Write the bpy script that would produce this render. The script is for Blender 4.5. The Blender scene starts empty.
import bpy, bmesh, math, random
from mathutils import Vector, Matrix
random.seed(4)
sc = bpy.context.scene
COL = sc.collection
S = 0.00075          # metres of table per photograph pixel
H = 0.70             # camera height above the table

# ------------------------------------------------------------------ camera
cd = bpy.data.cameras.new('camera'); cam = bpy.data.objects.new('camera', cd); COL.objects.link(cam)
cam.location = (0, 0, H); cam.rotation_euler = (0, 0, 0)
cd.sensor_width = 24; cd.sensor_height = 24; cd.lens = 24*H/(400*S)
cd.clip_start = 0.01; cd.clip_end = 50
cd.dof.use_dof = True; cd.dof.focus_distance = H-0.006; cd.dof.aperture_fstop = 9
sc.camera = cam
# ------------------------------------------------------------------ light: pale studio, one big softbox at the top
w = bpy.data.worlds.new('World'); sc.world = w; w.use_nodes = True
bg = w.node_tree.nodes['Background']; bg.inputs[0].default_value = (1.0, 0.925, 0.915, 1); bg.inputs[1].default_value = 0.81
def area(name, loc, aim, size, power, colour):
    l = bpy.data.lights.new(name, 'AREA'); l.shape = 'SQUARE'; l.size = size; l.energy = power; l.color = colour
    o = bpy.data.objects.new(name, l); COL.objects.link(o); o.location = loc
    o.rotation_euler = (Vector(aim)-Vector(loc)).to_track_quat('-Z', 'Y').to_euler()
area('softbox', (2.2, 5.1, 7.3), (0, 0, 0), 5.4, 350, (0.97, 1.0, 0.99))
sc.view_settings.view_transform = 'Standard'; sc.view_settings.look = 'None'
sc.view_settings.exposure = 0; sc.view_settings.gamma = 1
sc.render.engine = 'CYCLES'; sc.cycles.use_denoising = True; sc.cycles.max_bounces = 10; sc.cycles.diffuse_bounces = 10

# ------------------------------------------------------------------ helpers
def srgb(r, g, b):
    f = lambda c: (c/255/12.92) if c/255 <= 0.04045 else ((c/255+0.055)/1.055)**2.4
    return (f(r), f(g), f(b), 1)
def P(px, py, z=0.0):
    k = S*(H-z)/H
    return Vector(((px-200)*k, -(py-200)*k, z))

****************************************

Restate the listing exactly, starting at its first line and ending at the line where "sc.render.engine = 'CYCLES';" occurs; include both and no other lines.

# [Result of this task]
Write the bpy script that would produce this render. The script is for Blender 4.5. The Blender scene starts empty.
import bpy, bmesh, math, random
from mathutils import Vector, Matrix
random.seed(4)
sc = bpy.context.scene
COL = sc.collection
S = 0.00075          # metres of table per photograph pixel
H = 0.70             # camera height above the table

# ------------------------------------------------------------------ camera
cd = bpy.data.cameras.new('camera'); cam = bpy.data.objects.new('camera', cd); COL.objects.link(cam)
cam.location = (0, 0, H); cam.rotation_euler = (0, 0, 0)
cd.sensor_width = 24; cd.sensor_height = 24; cd.lens = 24*H/(400*S)
cd.clip_start = 0.01; cd.clip_end = 50
cd.dof.use_dof = True; cd.dof.focus_distance = H-0.006; cd.dof.aperture_fstop = 9
sc.camera = cam
# ------------------------------------------------------------------ light: pale studio, one big softbox at the top
w = bpy.data.worlds.new('World'); sc.world = w; w.use_nodes = True
bg = w.node_tree.nodes['Background']; bg.inputs[0].default_value = (1.0, 0.925, 0.915, 1); bg.inputs[1].default_value = 0.81
def area(name, loc, aim, size, power, colour):
    l = bpy.data.lights.new(name, 'AREA'); l.shape = 'SQUARE'; l.size = size; l.energy = power; l.color = colour
    o = bpy.data.objects.new(name, l); COL.objects.link(o); o.location = loc
    o.rotation_euler = (Vector(aim)-Vector(loc)).to_track_quat('-Z', 'Y').to_euler()
area('softbox', (2.2, 5.1, 7.3), (0, 0, 0), 5.4, 350, (0.97, 1.0, 0.99))
sc.view_settings.view_transform = 'Standard'; sc.view_settings.look = 'None'
sc.view_settings.exposure = 0; sc.view_settings.gamma = 1
sc.render.engine = 'CYCLES'; sc.cycles.use_denoising = True; sc.cycles.max_bounces = 10; sc.cycles.diffuse_bounces = 10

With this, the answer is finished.